UCLA isn’t the offensive powerhouse led by a Heisman front-runner and surefire top-10 pick quarterback it was made out to be in the preseason. Redshirt junior quarterback Brett Hundley and the offense have really had just one impressive performance this year.
And as for the defense that looked leaky against Memphis and Virginia – teams with reputations of having lousy offenses – those performances certainly seem to be pretty representative of the unit, regardless of the opponent.
So as the Bruins tumbled with the rest instead of capitalizing on the four losses among the top-six ranked teams, all the preseason hype and the College Football Playoff’s hopes officially died.
Technically, a spot in the four-team playoffs is not out of reach for the No. 18 Bruins, given Saturday’s shakeup of the top-25 and the likelihood that finding four undefeated teams for the playoffs seems remote.
Realistically, though, the Bruins have no shot.

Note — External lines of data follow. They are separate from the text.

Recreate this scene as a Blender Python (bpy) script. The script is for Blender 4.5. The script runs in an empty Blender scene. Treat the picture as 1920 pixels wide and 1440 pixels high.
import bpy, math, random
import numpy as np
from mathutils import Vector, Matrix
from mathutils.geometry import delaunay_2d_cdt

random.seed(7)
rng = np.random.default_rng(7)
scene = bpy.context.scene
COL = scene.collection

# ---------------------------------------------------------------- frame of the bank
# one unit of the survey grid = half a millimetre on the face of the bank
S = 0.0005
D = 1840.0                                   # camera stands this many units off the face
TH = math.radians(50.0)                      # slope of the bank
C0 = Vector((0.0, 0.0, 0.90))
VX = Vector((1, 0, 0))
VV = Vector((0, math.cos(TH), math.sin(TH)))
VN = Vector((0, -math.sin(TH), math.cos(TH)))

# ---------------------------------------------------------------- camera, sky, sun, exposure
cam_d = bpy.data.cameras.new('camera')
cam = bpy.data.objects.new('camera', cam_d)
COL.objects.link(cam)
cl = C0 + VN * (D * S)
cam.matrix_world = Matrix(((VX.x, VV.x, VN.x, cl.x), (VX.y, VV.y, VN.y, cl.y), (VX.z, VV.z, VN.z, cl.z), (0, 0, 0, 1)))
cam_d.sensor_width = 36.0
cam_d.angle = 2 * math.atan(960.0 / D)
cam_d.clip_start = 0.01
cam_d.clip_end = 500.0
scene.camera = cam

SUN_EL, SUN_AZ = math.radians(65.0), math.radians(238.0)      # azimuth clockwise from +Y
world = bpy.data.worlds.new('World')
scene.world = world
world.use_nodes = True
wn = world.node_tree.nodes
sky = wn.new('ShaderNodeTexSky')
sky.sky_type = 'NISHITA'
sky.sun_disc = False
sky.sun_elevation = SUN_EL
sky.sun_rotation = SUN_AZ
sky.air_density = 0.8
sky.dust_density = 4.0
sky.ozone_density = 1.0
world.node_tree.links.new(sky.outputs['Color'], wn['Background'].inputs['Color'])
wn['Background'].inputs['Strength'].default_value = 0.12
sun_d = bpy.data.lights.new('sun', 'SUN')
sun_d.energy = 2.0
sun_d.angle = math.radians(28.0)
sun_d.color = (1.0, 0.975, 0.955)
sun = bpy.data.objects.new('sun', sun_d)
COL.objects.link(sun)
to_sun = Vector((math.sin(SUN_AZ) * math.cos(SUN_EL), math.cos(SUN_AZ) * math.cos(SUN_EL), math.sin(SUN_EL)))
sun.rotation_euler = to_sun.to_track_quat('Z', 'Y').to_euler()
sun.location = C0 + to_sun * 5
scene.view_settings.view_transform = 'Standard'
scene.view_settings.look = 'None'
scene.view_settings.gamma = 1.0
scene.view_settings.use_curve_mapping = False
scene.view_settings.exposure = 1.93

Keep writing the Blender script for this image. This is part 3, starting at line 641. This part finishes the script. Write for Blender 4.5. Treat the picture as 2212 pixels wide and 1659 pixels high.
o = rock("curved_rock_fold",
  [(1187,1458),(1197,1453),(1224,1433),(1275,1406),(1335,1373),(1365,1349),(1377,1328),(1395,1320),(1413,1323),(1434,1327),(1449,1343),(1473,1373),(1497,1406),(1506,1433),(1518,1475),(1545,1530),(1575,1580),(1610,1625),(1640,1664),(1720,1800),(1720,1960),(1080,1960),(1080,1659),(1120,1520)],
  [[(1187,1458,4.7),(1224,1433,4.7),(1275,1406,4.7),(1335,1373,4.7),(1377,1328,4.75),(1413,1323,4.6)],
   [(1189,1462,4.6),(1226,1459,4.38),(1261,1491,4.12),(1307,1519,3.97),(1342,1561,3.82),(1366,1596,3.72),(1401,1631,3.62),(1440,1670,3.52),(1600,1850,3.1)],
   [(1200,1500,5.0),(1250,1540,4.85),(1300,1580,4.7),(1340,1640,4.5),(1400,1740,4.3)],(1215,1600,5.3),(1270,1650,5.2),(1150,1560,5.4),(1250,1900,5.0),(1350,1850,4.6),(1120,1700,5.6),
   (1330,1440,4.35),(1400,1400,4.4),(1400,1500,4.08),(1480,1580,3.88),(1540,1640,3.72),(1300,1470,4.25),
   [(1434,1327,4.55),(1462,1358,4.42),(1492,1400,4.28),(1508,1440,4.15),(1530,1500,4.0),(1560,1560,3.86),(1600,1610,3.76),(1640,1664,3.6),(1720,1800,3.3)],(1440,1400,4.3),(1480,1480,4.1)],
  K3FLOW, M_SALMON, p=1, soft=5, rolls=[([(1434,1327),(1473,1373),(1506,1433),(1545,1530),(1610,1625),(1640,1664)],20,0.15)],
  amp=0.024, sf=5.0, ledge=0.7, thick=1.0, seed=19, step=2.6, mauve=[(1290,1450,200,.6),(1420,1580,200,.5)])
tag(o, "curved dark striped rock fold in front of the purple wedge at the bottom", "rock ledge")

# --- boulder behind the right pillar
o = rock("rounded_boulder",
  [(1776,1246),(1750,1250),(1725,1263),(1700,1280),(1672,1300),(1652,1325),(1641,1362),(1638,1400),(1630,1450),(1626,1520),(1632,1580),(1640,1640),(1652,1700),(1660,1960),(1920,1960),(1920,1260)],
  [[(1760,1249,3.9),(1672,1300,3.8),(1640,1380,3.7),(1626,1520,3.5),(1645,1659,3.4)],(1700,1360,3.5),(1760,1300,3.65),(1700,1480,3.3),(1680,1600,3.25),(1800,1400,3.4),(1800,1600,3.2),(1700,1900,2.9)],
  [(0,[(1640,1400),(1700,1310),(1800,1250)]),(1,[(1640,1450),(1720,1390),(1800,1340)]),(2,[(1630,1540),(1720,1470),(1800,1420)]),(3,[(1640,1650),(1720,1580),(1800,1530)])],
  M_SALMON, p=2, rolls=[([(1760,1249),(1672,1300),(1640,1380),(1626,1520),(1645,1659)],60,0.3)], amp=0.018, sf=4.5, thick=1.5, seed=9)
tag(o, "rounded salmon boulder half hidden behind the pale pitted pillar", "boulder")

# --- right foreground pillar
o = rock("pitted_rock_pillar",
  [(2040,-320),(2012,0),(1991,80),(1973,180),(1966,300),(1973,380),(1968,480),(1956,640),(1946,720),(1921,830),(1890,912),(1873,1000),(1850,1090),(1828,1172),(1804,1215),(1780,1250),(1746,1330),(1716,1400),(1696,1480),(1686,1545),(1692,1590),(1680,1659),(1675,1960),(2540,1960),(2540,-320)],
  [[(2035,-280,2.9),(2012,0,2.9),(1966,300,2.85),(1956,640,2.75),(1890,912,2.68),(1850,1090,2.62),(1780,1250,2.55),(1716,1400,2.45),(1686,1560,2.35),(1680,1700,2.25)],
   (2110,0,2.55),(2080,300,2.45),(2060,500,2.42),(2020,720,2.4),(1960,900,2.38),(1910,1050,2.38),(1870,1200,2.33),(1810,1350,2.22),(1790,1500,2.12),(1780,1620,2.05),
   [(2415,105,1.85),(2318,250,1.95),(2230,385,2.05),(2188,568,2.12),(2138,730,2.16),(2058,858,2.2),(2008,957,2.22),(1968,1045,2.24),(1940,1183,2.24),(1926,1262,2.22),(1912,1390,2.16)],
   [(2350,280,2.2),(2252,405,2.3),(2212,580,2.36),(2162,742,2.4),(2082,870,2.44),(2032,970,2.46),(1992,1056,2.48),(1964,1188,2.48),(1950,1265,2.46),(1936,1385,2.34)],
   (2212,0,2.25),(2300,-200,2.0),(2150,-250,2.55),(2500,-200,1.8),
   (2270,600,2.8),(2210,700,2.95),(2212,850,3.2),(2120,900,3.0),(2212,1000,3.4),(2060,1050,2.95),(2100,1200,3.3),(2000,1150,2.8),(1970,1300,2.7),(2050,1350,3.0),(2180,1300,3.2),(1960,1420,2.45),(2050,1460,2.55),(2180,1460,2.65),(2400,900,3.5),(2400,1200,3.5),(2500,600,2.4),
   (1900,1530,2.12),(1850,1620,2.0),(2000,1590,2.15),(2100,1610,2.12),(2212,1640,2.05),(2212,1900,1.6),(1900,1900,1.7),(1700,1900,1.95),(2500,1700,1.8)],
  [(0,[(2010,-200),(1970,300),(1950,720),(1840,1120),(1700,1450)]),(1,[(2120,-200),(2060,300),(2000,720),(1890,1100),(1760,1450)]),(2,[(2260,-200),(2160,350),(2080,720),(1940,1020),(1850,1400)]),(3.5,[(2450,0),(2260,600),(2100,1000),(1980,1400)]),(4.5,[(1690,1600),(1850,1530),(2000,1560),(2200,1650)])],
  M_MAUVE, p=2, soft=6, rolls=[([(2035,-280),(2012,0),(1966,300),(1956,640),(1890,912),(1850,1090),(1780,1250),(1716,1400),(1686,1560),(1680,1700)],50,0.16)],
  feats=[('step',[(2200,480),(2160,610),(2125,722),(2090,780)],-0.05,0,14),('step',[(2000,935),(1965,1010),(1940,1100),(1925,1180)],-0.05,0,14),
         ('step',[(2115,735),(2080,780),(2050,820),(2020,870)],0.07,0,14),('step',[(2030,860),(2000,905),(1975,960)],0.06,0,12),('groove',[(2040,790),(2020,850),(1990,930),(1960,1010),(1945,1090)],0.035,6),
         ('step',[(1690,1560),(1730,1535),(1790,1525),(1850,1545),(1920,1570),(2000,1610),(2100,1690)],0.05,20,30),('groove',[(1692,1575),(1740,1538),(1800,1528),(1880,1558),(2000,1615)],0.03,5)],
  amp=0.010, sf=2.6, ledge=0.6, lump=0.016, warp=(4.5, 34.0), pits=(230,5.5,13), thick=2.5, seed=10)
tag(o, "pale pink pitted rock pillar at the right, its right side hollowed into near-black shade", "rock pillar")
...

Nor do they deserve one.
They’ve been a victim of media-manufactured hype and overly high expectations all season. And all season, all the Bruins have shown is that they’re merely mediocre.
They’ve faced four backup quarterbacks and had some issues defensively against all of them.
In the Bruins’ first five games, the supposedly easier part of their schedule, they’ve had just one game decided by more than one score.
They’ve allowed 23 sacks, the third-highest mark in the FBS. Meanwhile, they’ve sacked opponents just seven times all season, showing an uncreative defensive scheme.
They’ve done all this against opponents with a combined record of 17-9. How can a team that has struggled so frequently against such middling teams be expected to earn one of four spots among the nation’s elite?
It’s a simple answer, one we’ve known all along, and one that Saturday’s loss to Utah reaffirmed: They’re not.
Very true. Expectations were too high, too soon. The realistic goal of this season is to beat U$C and keep building.
Oooh. You’re saying something that most Bruin fans don’t want to hear, and maybe opening a firestorm of controversy. But sadly . . . you’re right.